EXERCISE GOAL - Go through the material below and copy all lines with "extends".

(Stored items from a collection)

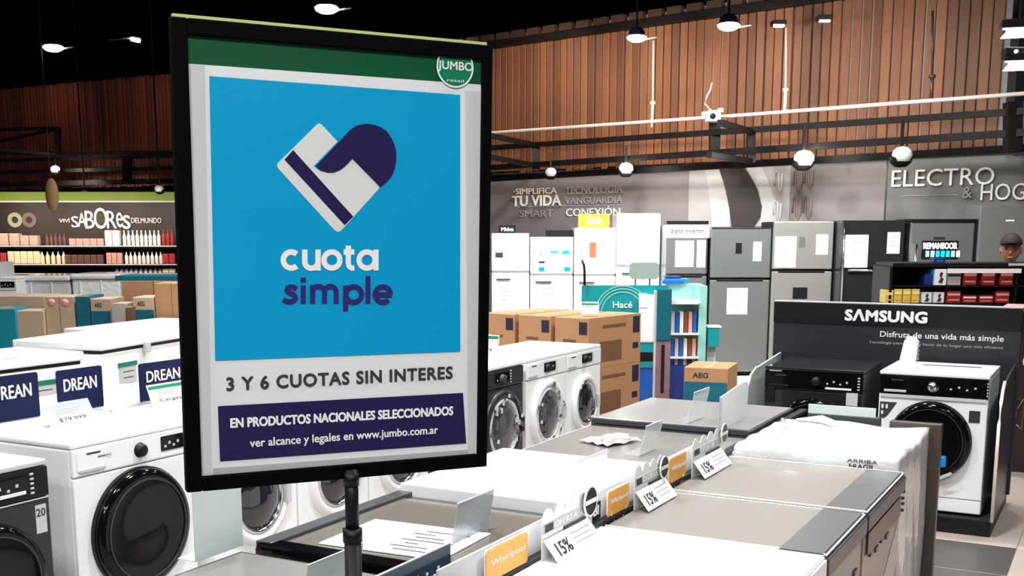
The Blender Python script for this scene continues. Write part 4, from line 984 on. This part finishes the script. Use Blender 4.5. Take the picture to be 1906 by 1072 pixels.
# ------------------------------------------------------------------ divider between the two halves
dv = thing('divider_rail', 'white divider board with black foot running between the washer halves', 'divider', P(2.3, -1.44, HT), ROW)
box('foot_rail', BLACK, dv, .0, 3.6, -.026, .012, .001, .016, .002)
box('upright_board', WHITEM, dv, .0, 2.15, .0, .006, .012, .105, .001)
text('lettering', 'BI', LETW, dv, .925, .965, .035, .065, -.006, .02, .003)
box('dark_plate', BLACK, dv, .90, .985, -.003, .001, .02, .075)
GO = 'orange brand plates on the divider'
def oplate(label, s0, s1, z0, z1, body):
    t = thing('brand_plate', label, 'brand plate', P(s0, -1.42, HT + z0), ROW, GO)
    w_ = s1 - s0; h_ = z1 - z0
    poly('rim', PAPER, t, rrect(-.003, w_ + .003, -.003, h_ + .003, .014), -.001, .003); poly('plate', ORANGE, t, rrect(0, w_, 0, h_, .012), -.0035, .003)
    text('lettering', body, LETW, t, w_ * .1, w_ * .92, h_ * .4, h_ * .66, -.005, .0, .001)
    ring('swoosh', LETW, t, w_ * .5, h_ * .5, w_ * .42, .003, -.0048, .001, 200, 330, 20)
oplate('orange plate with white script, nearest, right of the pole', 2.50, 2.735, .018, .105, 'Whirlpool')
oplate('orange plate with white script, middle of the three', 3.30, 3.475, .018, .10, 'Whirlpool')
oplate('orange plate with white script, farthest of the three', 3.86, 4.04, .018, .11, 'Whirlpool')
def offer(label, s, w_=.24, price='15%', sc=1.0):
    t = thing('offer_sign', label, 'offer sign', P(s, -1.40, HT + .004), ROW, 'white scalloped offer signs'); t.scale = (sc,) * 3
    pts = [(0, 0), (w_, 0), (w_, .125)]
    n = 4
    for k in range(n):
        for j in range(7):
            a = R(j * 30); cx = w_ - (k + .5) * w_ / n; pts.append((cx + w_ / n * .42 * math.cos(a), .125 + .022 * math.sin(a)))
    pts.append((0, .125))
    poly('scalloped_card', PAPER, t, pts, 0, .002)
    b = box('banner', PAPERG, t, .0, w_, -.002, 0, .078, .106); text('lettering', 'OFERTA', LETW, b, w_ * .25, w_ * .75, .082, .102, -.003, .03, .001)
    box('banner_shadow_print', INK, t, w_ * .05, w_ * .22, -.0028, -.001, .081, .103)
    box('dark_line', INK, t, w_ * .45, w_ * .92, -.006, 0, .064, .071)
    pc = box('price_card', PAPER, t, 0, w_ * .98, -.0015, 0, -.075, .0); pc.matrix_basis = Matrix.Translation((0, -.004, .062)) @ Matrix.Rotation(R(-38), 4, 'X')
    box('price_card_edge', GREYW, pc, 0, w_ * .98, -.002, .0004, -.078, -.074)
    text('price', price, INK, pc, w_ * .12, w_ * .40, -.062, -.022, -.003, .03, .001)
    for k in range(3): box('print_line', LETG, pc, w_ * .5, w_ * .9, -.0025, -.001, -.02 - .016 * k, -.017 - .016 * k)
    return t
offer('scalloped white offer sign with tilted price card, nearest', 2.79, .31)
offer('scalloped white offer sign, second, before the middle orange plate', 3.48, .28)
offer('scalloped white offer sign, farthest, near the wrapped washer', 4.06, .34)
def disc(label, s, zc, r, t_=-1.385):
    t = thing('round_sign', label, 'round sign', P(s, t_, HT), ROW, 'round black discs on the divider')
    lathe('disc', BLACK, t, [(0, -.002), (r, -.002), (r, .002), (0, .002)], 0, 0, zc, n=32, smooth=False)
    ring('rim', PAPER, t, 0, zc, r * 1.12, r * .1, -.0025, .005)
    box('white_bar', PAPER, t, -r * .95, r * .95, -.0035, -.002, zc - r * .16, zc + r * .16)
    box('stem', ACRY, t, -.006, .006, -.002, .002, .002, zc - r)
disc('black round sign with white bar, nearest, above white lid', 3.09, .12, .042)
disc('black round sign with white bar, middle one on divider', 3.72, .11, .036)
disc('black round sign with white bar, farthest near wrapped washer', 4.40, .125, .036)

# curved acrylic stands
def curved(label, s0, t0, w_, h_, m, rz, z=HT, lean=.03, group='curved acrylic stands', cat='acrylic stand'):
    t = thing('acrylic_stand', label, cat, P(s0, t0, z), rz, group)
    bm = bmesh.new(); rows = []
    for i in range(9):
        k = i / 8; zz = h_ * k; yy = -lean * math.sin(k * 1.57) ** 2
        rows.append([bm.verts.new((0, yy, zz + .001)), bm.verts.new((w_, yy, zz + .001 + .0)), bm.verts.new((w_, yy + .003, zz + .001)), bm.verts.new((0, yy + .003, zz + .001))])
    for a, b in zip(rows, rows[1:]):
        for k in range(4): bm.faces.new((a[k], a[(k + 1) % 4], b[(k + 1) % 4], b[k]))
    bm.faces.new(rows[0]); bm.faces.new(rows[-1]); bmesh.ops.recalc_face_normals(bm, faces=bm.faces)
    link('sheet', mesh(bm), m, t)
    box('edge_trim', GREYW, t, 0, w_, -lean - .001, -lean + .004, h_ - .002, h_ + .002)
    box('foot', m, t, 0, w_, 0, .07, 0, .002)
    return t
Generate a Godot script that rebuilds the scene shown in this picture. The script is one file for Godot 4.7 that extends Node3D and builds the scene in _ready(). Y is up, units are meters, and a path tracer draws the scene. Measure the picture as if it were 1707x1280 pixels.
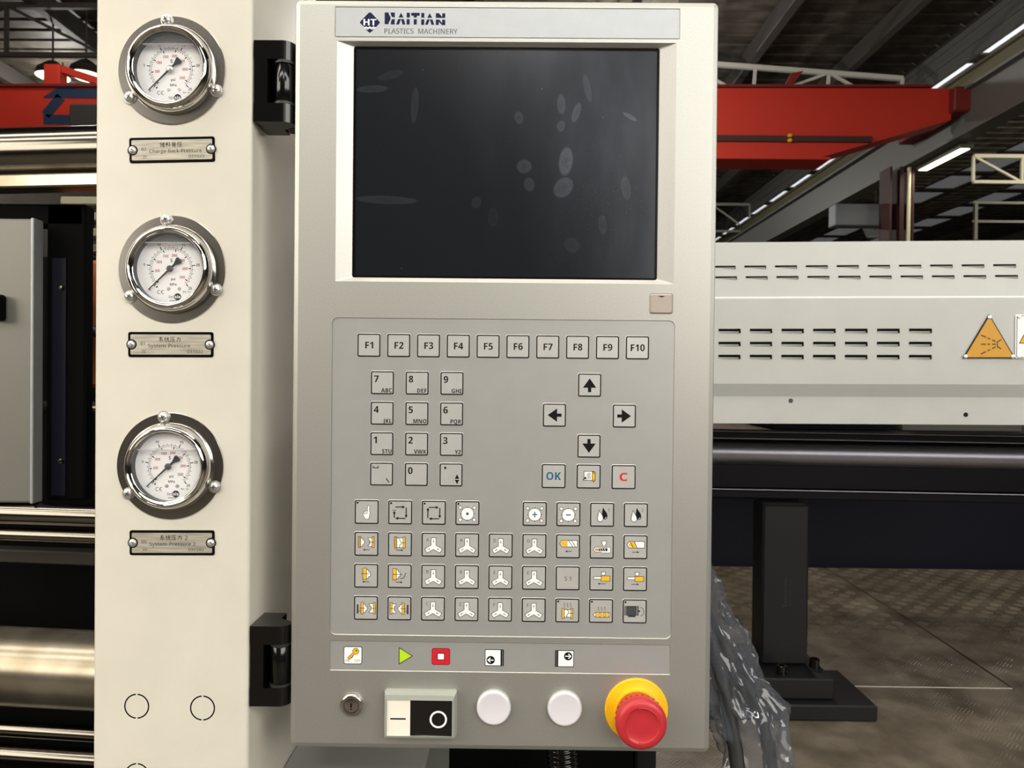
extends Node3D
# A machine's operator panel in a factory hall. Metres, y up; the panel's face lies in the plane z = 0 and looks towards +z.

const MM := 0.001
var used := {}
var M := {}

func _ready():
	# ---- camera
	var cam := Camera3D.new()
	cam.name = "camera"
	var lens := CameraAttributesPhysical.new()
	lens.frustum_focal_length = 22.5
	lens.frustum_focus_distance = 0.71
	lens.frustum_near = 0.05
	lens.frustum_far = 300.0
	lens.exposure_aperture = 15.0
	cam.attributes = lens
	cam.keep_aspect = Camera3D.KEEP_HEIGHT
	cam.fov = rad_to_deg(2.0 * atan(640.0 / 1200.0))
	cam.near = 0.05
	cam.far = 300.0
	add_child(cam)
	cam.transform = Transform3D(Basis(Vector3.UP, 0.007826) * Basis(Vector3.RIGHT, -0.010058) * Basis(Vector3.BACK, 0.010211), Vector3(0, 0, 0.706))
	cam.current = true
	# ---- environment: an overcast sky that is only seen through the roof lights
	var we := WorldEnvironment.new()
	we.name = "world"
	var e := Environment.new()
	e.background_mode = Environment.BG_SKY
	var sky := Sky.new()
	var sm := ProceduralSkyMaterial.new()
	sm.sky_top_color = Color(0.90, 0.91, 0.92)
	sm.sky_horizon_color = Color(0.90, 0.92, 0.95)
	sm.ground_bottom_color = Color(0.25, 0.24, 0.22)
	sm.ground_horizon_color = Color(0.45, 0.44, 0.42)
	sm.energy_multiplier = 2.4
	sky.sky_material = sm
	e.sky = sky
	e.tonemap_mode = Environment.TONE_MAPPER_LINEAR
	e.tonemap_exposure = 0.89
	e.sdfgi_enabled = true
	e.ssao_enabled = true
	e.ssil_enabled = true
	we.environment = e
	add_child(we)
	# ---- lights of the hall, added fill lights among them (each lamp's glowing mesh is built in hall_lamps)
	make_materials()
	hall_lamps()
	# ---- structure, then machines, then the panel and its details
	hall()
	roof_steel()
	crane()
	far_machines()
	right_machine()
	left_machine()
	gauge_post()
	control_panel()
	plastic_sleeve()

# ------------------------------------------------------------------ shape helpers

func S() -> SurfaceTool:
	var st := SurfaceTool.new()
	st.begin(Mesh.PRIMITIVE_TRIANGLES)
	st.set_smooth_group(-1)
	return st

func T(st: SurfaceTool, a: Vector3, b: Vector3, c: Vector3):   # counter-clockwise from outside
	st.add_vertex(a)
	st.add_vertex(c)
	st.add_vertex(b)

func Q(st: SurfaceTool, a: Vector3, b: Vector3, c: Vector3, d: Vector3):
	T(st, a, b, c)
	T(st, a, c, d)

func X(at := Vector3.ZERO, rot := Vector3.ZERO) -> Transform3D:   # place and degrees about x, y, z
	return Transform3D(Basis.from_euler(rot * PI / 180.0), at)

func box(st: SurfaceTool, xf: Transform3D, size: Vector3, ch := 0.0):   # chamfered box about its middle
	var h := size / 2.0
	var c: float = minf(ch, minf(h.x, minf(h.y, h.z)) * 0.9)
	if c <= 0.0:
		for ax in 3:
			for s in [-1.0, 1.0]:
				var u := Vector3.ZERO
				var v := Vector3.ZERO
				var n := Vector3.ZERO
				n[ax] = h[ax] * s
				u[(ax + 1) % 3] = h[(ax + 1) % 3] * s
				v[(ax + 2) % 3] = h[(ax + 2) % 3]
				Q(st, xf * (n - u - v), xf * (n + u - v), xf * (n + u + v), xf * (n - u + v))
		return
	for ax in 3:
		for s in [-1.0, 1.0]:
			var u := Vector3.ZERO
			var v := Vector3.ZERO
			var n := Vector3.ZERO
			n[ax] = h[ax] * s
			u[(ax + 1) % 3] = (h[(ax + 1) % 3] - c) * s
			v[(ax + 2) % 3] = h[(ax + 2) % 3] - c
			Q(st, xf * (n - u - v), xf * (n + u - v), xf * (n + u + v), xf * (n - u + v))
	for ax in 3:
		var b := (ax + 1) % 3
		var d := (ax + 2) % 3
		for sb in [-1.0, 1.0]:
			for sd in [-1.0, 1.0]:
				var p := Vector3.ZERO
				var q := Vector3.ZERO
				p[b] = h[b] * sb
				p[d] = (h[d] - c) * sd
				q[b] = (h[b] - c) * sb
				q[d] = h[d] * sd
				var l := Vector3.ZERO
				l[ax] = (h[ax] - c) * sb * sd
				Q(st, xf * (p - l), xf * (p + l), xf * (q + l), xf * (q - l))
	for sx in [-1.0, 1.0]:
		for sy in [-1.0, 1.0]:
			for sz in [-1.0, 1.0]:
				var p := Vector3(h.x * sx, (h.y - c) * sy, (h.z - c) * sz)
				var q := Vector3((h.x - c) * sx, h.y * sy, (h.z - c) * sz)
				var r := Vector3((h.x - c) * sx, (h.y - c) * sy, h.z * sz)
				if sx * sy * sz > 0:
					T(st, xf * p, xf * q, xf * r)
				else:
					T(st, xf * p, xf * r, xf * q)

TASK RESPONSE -
Generate a Godot script that rebuilds the scene shown in this picture. The script is one file for Godot 4.7 that extends Node3D and builds the scene in _ready(). Y is up, units are meters, and a path tracer draws the scene. Measure the picture as if it were 1707x1280 pixels.
extends Node3D